Once the shower turns off, I hear the dreaded “whoa!” and know it’s time to grab the stack of rags reserved for just this occasion unless, of course, I happen to be out of earshot. If so I’ll usually come in to find a boy using one of the brand new bath towels to sop up water and muddy paw prints from around the base of the toilet. In which case I tell him to be sure to get the glob of toothpaste on the bottom of the bowl.

Sometimes the floor is magically dry, the vanity remains a blank canvas, and my boys each pitch a no-hitter into the toilet, but they still can’t seem to leave the bathroom without making their mark on it. So they use a time-honored tradition passed down for generations that has irritated mothers and kept otherwise perfectly clean bathrooms from ever staying that way: They leave me a “laundry love letter”.

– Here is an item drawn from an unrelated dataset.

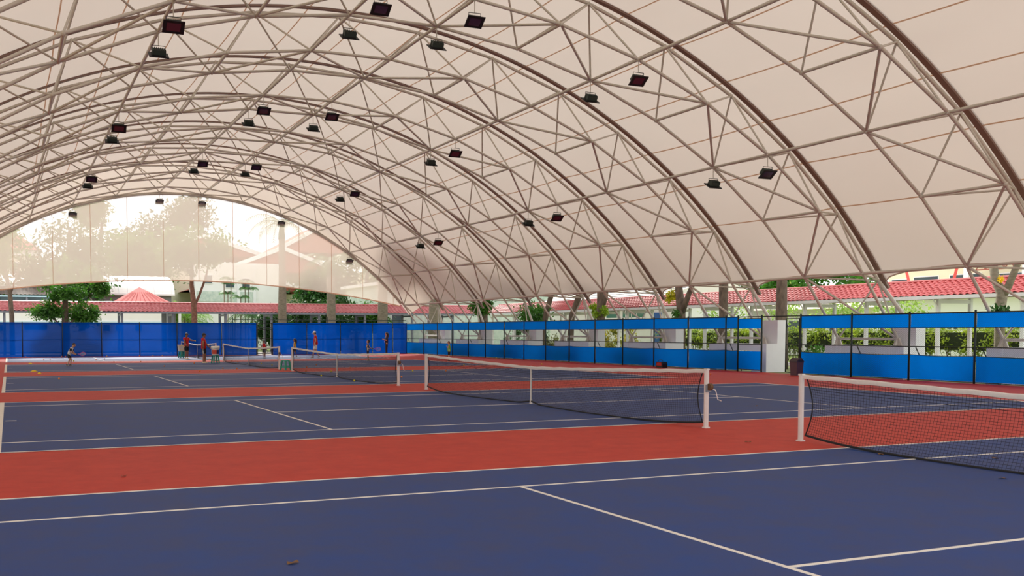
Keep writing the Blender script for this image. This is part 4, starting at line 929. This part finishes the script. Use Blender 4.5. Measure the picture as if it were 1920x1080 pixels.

A dirty sock, a pair of pants in a pile on the floor next to the shower (underwear still in them of course), or a used hand towel on the top of the toilet tank just for me. Just a little something to let me know they were there and not thinking of me. And I, in turn respond the way many a mother has before me: With an eye roll you, too.

So far our household has been very lucky. The boys have shared their own bathroom and my daughter has had one to herself; but in the next house, all three kids will need to use the same facilities. Unlike her brothers, my girl is known for keeping a sparkly bathroom.

I’ll hold out hope that maybe some of my daughter’s cleanliness will rub off onto her brothers. But my guess is that I should probably be bracing myself for the day when some of her brother’s toothpaste rubs off onto one of her favorite pieces of clothing.

Oh well, as long as it stays off the toilet I’ll consider it a step in the right direction.